This is a girl who taught herself to play guitar, who speaks French and can also drop the occasional Turkish — “I don’t know why, but it just stuck with me,” she said — and Japanese. This is the daughter of a man who nearly qualified for the 1980 Olympics in track and field and a woman who competed as a gymnast in college.
And hand setting — hand setting — could potentially be an issue? Not a chance.
In fact, it is the very difficulty of the sport, the fact that one couldn’t simply be a decent athlete and succeed, that drew her to volleyball in the first place. It is the need for these reps, the proverbial 10,000 hours, that she loves the most.

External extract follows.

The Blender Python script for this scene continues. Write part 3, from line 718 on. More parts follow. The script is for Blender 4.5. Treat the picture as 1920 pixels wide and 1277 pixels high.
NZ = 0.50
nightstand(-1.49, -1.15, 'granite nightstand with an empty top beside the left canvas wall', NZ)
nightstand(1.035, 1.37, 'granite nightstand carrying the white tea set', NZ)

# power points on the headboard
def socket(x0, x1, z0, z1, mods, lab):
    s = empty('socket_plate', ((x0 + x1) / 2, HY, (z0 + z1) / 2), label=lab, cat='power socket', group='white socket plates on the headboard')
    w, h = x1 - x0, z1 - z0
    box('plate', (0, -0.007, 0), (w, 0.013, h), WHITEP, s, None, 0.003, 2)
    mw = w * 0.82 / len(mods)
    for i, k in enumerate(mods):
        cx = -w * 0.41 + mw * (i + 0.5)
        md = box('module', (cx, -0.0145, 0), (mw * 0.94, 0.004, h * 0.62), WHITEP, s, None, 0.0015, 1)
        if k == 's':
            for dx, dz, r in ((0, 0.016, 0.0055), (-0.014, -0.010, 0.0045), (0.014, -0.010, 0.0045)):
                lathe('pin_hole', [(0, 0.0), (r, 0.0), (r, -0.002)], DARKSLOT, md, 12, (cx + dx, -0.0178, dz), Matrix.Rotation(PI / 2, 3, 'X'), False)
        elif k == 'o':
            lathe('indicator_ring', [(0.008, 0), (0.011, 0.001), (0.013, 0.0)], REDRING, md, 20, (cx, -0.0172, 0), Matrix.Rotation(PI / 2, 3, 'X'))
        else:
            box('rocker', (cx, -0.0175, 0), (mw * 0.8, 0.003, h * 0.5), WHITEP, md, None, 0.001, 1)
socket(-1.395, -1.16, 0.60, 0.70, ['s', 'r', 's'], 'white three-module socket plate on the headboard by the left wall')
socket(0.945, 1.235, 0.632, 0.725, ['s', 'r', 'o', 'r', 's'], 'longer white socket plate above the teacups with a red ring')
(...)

“I like the speed of it,” she said of volleyball. “It’s an interesting sport. It takes a lot of skill. There are some sports where you can be really athletic and just go out and be really good at, like you can run and go be a track athlete or something like that.
“But with volleyball, there’s so much skill involved that it takes years and years to cultivate just hand-eye coordination and the feel for the ball. Just things that only come with experience I guess, perspective of the court and so I really liked that part of the game, that I could work on these skills and still be really athletic and go out and play this game.”
And in limited experience on the beach, she has already excelled, making two main draws — in San Jose and Huntington Beach — to end the 2018 season, taking fifth at p1440 Huntington Beach alongside Corinne Quiggle. With those finished on the resume, despite zero FIVB points to her name but the desire to play overseas, she got a call from one of the most experienced United States defenders, Brittany Hochevar.
“Hochevar messaged me while I was still playing in the p1440s and asked if I wanted to meet up,” Wopat recalled. “I think she had done her research and watched me a little bit and maybe talked to some people, so we met up and discussed playing together, and she just kinda has this dream to go to the Olympics for 2020 and we talked a lot about timing, and our partnership – I don’t know, just the timing of it all just works out really well.
“The more I’ve gotten to know her spirit and energy – she’s just an amazing person. I just think we’re going to make an amazing partnership.”
It’s funny, too, how it happened. While Wopat was considering the perfect partner for her, one of the few that would have enough pull to get her to leave the United States Indoor National Team, it was Hochevar’s name on which she landed.
“Earlier I had been thinking ‘Who could I play with if I really wanted to take it to the next step?'” Wopat said. “I immediately thought of Hochevar because she’s older and has experience so some of my weaknesses, just being new to the game and everything, she can complement that really well. It’s just funny, because I had thought of her before, and the pieces just came together.”